Weight was also knocked back by 25kg, tipping the scales at a featherweight 650-670kg. It meant the 800cc engine could deliver a claimed 25kmpl fuel efficiency and a theoretical 700km range. The (lack of) weight meant the 53 horses didn’t labour horribly while trotting around the city, what with the torque curve and gearing setup for bottom-end grunt and driveability. The 3-cylinder engine was no exemplar of refinement and with absolutely no sound insulation you were best advised to short-shift and ride the torque.

Find an open road, pull through the 5-speed manual, guess the shift points because it had no tachometer, and it took a yawn-inducing 15.9 seconds to get to 100kmph. Top speed was a claimed 140kmph, not that we pushed it anywhere close to that because stability at speed, for something standing so tall, weighing so little, and rolling on 13-inch wheels, was worrisome to say the least.
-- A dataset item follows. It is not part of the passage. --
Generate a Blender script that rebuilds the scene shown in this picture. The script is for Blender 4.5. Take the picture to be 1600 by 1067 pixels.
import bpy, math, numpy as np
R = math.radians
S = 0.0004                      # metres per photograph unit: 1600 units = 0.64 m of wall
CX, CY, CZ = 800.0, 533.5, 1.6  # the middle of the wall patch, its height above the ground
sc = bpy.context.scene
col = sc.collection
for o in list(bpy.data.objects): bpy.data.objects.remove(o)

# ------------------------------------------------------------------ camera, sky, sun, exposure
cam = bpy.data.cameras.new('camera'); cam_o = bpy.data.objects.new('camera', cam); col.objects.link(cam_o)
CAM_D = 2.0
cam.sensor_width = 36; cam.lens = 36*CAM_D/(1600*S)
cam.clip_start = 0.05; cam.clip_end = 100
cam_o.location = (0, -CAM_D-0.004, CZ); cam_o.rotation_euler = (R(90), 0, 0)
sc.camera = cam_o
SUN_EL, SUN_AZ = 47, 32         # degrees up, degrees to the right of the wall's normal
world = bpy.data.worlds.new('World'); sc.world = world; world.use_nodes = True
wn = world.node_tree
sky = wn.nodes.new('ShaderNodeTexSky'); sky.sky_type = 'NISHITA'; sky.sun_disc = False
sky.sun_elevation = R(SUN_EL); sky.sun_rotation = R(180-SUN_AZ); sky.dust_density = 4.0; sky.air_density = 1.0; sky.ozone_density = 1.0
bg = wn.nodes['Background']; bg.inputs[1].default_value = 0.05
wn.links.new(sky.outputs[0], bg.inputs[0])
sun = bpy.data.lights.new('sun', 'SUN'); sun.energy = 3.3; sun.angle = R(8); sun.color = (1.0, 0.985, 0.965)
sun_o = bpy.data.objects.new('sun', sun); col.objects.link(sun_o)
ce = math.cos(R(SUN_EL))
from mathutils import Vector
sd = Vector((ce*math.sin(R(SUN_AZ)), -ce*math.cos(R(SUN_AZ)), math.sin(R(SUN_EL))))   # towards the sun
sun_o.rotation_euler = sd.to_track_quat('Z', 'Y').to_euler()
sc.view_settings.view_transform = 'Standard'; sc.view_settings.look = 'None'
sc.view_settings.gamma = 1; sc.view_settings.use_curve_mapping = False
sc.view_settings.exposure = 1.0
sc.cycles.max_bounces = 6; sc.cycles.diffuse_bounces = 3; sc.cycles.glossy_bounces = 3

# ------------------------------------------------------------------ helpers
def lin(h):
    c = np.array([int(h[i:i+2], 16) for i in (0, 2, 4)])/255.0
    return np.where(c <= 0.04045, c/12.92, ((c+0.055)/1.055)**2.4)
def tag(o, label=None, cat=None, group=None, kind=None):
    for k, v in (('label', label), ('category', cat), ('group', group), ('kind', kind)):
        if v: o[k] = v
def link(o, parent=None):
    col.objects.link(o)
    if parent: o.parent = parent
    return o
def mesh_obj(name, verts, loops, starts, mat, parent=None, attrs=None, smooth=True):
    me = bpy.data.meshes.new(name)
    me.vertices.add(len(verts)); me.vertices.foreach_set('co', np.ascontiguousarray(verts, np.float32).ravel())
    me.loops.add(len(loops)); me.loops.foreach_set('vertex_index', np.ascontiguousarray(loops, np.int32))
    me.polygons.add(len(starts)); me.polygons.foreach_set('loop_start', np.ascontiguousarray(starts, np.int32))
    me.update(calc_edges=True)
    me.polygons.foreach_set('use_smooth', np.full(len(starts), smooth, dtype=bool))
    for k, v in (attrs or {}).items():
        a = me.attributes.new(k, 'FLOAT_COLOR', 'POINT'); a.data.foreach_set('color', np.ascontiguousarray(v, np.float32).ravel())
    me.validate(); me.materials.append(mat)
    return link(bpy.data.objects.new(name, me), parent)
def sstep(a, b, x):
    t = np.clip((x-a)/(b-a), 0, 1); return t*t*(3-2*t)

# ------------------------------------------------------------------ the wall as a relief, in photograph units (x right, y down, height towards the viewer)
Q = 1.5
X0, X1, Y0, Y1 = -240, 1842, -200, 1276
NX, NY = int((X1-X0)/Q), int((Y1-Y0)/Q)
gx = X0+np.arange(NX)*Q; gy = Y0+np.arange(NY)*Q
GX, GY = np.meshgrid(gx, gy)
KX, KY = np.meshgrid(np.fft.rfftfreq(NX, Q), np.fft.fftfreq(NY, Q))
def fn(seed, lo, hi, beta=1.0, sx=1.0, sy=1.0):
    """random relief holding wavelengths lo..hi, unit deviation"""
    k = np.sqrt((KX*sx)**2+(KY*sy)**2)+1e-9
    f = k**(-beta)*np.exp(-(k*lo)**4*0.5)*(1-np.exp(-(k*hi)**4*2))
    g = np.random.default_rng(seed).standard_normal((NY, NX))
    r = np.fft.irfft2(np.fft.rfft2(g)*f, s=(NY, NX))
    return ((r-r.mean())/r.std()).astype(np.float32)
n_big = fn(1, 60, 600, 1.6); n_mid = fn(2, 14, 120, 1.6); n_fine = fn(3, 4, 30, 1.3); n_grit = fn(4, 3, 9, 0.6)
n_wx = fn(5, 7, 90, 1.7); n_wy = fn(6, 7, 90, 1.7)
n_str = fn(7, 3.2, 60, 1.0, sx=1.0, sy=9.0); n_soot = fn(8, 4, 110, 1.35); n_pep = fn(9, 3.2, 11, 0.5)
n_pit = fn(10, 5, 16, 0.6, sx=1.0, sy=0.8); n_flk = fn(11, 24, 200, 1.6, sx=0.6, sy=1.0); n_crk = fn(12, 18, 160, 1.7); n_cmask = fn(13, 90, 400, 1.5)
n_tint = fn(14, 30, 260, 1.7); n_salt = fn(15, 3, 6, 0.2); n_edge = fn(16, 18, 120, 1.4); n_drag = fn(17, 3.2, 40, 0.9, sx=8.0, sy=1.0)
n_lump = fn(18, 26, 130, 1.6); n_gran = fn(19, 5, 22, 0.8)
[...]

Our fears were confirmed when the redi-Go scored just one star in the G-NCAP tests.

An update was rushed through in 2020. It claimed to have improved upon safety and also brought in the new Datsun design language. Wheels went up to 14-inches and that jacked up the ride height to (a Scorpio-N equalling!) 187mm. We know Indian roads are bad but that was some crazy obsession with ground clearance! There was now the option of an AMT on the 1-litre engine and with the Nano out of the picture, the redi-Go was now India’s cheapest car.

Except Nissan had come to the late realisation that Indians don’t want cheap. Value, yes. Cheap? No. The Go and Go Plus had already bombed and the redi-Go was selling just a quarter of what the Kwid was doing. Datsun’s next (and very important) model, the Magnite, was ready but to save it from the low-cost stigma, a Nissan badge was hurriedly placed in the middle of the Datsun-family trapezoidal grille and that was that. Two years later, in 2022, the plug was pulled on the redi-Go and with it went the Datsun brand – hammering the final nail in the coffin of Nissan’s low-cost branding experiment.